Direction | Quote the whole listing verbatim.

Supplied material |
□ □ □

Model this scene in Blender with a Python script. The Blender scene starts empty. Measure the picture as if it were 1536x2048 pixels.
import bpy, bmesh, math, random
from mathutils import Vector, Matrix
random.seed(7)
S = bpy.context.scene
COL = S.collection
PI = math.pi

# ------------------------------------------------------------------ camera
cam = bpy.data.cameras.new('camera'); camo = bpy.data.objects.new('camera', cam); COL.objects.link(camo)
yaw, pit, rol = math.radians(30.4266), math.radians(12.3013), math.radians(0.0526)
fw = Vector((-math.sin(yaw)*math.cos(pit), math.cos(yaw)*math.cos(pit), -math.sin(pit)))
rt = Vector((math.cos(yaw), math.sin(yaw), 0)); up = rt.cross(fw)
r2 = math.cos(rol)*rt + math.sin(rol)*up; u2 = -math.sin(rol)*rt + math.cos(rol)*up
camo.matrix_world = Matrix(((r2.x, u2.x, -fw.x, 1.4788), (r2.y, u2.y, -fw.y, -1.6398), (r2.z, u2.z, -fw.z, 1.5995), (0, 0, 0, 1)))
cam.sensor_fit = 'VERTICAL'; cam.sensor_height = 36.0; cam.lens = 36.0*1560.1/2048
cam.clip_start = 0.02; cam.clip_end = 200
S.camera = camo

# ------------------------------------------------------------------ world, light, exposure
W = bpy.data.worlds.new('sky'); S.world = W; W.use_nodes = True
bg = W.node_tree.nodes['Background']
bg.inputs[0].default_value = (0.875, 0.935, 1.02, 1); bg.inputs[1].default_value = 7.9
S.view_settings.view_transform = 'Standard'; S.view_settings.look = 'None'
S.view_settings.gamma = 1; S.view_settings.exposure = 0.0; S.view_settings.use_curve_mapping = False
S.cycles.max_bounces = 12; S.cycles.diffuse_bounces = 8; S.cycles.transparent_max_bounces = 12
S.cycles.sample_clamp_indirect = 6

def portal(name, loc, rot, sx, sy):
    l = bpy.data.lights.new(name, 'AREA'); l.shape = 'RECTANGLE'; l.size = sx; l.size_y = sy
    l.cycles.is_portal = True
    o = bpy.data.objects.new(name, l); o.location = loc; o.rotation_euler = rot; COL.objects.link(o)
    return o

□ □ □

Worked solution |
Model this scene in Blender with a Python script. The Blender scene starts empty. Measure the picture as if it were 1536x2048 pixels.
import bpy, bmesh, math, random
from mathutils import Vector, Matrix
random.seed(7)
S = bpy.context.scene
COL = S.collection
PI = math.pi

# ------------------------------------------------------------------ camera
cam = bpy.data.cameras.new('camera'); camo = bpy.data.objects.new('camera', cam); COL.objects.link(camo)
yaw, pit, rol = math.radians(30.4266), math.radians(12.3013), math.radians(0.0526)
fw = Vector((-math.sin(yaw)*math.cos(pit), math.cos(yaw)*math.cos(pit), -math.sin(pit)))
rt = Vector((math.cos(yaw), math.sin(yaw), 0)); up = rt.cross(fw)
r2 = math.cos(rol)*rt + math.sin(rol)*up; u2 = -math.sin(rol)*rt + math.cos(rol)*up
camo.matrix_world = Matrix(((r2.x, u2.x, -fw.x, 1.4788), (r2.y, u2.y, -fw.y, -1.6398), (r2.z, u2.z, -fw.z, 1.5995), (0, 0, 0, 1)))
cam.sensor_fit = 'VERTICAL'; cam.sensor_height = 36.0; cam.lens = 36.0*1560.1/2048
cam.clip_start = 0.02; cam.clip_end = 200
S.camera = camo

# ------------------------------------------------------------------ world, light, exposure
W = bpy.data.worlds.new('sky'); S.world = W; W.use_nodes = True
bg = W.node_tree.nodes['Background']
bg.inputs[0].default_value = (0.875, 0.935, 1.02, 1); bg.inputs[1].default_value = 7.9
S.view_settings.view_transform = 'Standard'; S.view_settings.look = 'None'
S.view_settings.gamma = 1; S.view_settings.exposure = 0.0; S.view_settings.use_curve_mapping = False
S.cycles.max_bounces = 12; S.cycles.diffuse_bounces = 8; S.cycles.transparent_max_bounces = 12
S.cycles.sample_clamp_indirect = 6

def portal(name, loc, rot, sx, sy):
    l = bpy.data.lights.new(name, 'AREA'); l.shape = 'RECTANGLE'; l.size = sx; l.size_y = sy
    l.cycles.is_portal = True
    o = bpy.data.objects.new(name, l); o.location = loc; o.rotation_euler = rot; COL.objects.link(o)
    return o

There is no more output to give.